竹矢は、その名の通り矢軸に良質な竹(主に真竹や矢竹)を用いて作られます。真っ直ぐな竹を選び、乾燥と火入れを施して矯正し、まっすぐな矢軸に仕上げます。羽根は主に鷲、鷹、鶴、雁などの羽が用いられ、美しさと実用性を兼ね備えています。
矢筒は矢を携帯・保管するための道具で、革製や木製、漆塗りのものなど様々な種類があります。特に武家用の矢筒は装飾性が高く、蒔絵や金具細工が施されたものは工芸品としても高い価値を持ちます。用途によって「母衣筒(ほろづつ)」「箙(えびら)」「行筒(こうづつ)」などの種類に分かれます。
戦国時代から江戸時代中期までに制作された竹矢や矢筒は、武家道具として希少性が高く、美術的価値も加味されます。特に藩主家や大名家に伝来した矢筒や、名工が手掛けた矢尻・筈付きの矢は数十万円〜数百万円で取引されることがあります。
竹矢は天然素材ゆえに反りや虫食いの影響を受けやすく、矢筒も漆剥がれや革の硬化があると評価が下がります。羽根が残っていること、筈や矢尻の欠損がないことが重要です。矢筒は布袋や収納箱の有無が保存状態の維持に直結し、評価にも影響します。
現在でも、弓矢や矢筒は武道愛好家や歴史資料収集家、茶道や香道の飾り道具として人気があります。特に武家文化を象徴する装飾品としての側面が注目され、インテリアや展示品としても需要が高まっています。
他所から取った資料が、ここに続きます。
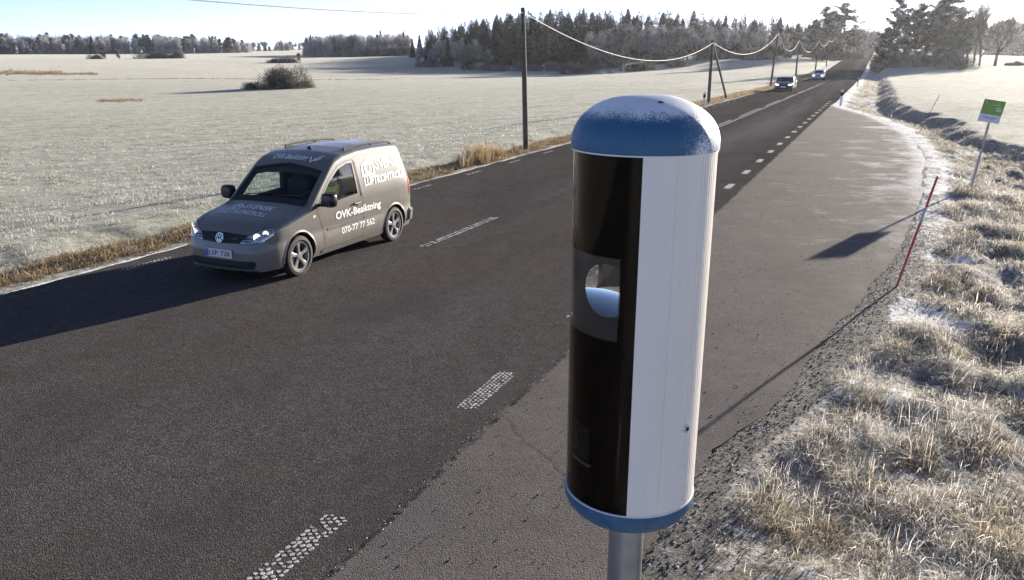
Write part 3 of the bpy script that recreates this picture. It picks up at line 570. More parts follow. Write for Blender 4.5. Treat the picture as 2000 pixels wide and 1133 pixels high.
# ------------------------------------------------------------------ car bodies
def smooth_prof(pts, w=.06):
    xs = np.array([p[0] for p in pts]); zs = np.array([p[1] for p in pts]); s = np.arange(xs[0]-1, xs[-1]+1, .01); v = np.interp(s, xs, zs)
    k = max(3, int(w/.01)|1); h = np.hanning(k+2)[1:-1]; h /= h.sum(); v = np.convolve(np.pad(v, k//2, 'edge'), h, 'valid'); return lambda u: float(np.interp(u, s, v))
class Body:
    """lofted car body: X across, Y from the nose rearwards, Z up"""
    def __init__(s, L, Wd, top, belt, Ht, tum, z0=.21, nose=.10, tail=.18, sh=.09, wfront=.66, wrear=.88, crown=.04):
        s.L, s.hw, s.belt, s.Ht, s.tum, s.z0, s.nose, s.tail, s.sh, s.crown = L, Wd/2, belt, Ht, tum, z0, nose, tail, sh, crown
        s.top = smooth_prof(top); wf = [(0, wfront), (.02, wfront+.07), (.06, wfront+.14), (.12, wfront+.195), (.2, wfront+.235), (.35, .985), (.55, 1), (L-.5, 1), (L-.25, .985), (L-.1, .955), (L-.04, .93), (L, wrear)]
        s.wf = smooth_prof(wf, .03)
        us = [0, .008, .02, .04, .06, .09, .12, .16, .2, .27, .35, .45]; u = .55
        while u < L-.5: us.append(u); u += .05
        us += [L-.45, L-.35, L-.27, L-.2, L-.15, L-.1, L-.07, L-.04, L-.02, L]
        N1, N2, N3 = 18, 7, 8; rings = []
        for u in us:
            hw = s.hw*s.wf(u); zt = s.top(u); r = min(s.sh, (zt-s.z0)*.3); cr = s.crown; ze = zt-cr; pts = []
            for i in range(N1+1):
                z = s.z0+(ze-r-s.z0)*i/N1; pts.append((s.sx(hw, z), z))
            xs = pts[-1][0]
            for i in range(1, N2+1): a = pi/2*i/N2; pts.append((xs-r*(1-cos(a)), ze-r+r*sin(a)))
            xt = pts[-1][0]
            for i in range(1, N3+1): x = xt*(1-i/N3); pts.append((x, ze+cr*(1-(x/xt)**2)))
            row = [Vector((x, s.yw(u, z), z)) for x, z in pts]; rings.append(row+[Vector((-p.x, p.y, p.z)) for p in row[-2::-1]])
        b = MB(); n = len(rings[0]); b.grid(rings)
        nr = len(rings)
        b.f += [(i*n, (i+1)*n, (i+1)*n+n-1, i*n+n-1) for i in range(nr-1)]      # floor
        for ri, sg in ((0, -1), (nr-1, 1)):                                     # end caps with a crown
            h = n//2; nx = 10; base = ri*n; cols = []
            for i in range(h):
                p, q = b.v[base+i], b.v[base+n-1-i]; row = [base+i]
                for k in range(1, nx):
                    t = k/nx; x = p[0]+(q[0]-p[0])*t; xx = x/max(p[0], 1e-3); row.append(len(b.v)); b.v.append((x, p[1]+sg*(.055 if sg < 0 else .03)*(1-xx*xx), p[2]))
                row.append(base+n-1-i); cols.append(row)
            for i in range(h-1): b.f += [(cols[i][k], cols[i][k+1], cols[i+1][k+1], cols[i+1][k]) for k in range(nx)]
            b.f += [tuple(cols[-1]+[base+h])]
            bot = list(cols[0]); b.f = [f for f in b.f]
            s_ = (base, base+n-1); 
            b.f.append(tuple(bot))      # seals the floor edge
        s.mb = b; s.bvh = BVHTree.FromPolygons([Vector(v) for v in b.v], [f for f in b.f if len(f) <= 4])
    def sx(s, hw, z):
        k = 1.
        if z < .46: k -= .075*((.46-z)/.26)**2
        k -= .012*math.exp(-((z-.62)/.05)**2)
        if z > s.belt: k -= s.tum*((z-s.belt)/(s.Ht-s.belt))**1.25
        return hw*k
    def yw(s, u, z):
        f = max(0, 1-u/.7)**2; y = u+s.nose*f*min(1, max(0, (z-.50)/.35))+.03*f*max(0, (.3-z)/.1)
        g = max(0, 1-(s.L-u)/.8)**2; return y-s.tail*g*max(0, (z-1.0)/.7)+.0*g
    def proj(s, p, d, off=.004):
        d = Vector(d).normalized(); p = Vector(p); h = s.bvh.ray_cast(p-d*6, d)
        if h[0] is None:
            h = s.bvh.find_nearest(p)
        n = h[1]; n = -n if n.dot(d) > 0 else n; return h[0]+n*off
    def patch(s, lo, hi, emb, d, nu=14, nv=8, off=.004):
        """Coons-like patch between two polylines in 2-D, dropped on the body"""
        def at(pl, t):
            k = t*(len(pl)-1); i = min(int(k), len(pl)-2); f = k-i; return (pl[i][0]*(1-f)+pl[i+1][0]*f, pl[i][1]*(1-f)+pl[i+1][1]*f)
        b = MB(); rows = []
        for jv in range(nv+1):
            r = []
            for iu in range(nu+1):
                a, c = at(lo, iu/nu), at(hi, iu/nu); t = jv/nv; r.append(s.proj(emb(a[0]*(1-t)+c[0]*t, a[1]*(1-t)+c[1]*t), d, off))
            rows.append(r)
        return b.grid(rows)
    def strip(s, pl, w, emb, d, off=.003, step=.05):
        b = MB(); P = []
        for (a, c), (e, f) in zip(pl, pl[1:]):
            n = max(1, int(hypot(e-a, f-c)/step)); P += [(a+(e-a)*k/n, c+(f-c)*k/n) for k in range(n)]
        P.append(pl[-1]); r0, r1 = [], []
        for i, (a, c) in enumerate(P):
            q, r = P[max(0, i-1)], P[min(len(P)-1, i+1)]; t = hypot(r[0]-q[0], r[1]-q[1]) or 1; nx, nz = -(r[1]-q[1])/t*w/2, (r[0]-q[0])/t*w/2
            r0.append(s.proj(emb(a+nx, c+nz), d, off)); r1.append(s.proj(emb(a-nx, c-nz), d, off))
        return b.grid([r0, r1])
def text_tris(s, bold=.0, res=3):
    cu = bpy.data.curves.new('t', 'FONT'); cu.body = s; cu.offset = bold; cu.resolution_u = res; o = bpy.data.objects.new('t', cu); COL.objects.link(o)
    dg = bpy.context.evaluated_depsgraph_get(); dg.update(); me = o.evaluated_get(dg).to_mesh(); me.calc_loop_triangles()
    v = np.array([x.co[:2] for x in me.vertices]); f = [tuple(t.vertices) for t in me.loop_triangles]
    bpy.data.objects.remove(o); bpy.data.curves.remove(cu); lo, hi = v.min(0), v.max(0); return (v-lo)/(hi-lo), f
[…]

海外の日本美術コレクターの関心も強く、オークションでも好成績を記録しています。
弓矢、竹矢、矢筒は日本の武家文化を象徴する重要な道具であり、実用性と工芸性を兼ね備えた骨董品として高く評価されています。製作年代、素材、意匠、保存状態、付属品の有無などが価値を大きく左右し、特に装飾性に富んだ矢筒や希少な羽根付き竹矢は高額で取引されることも珍しくありません。今後も歴史的価値と美術的魅力を兼ね備えたコレクションアイテムとして注目が集まる分野です。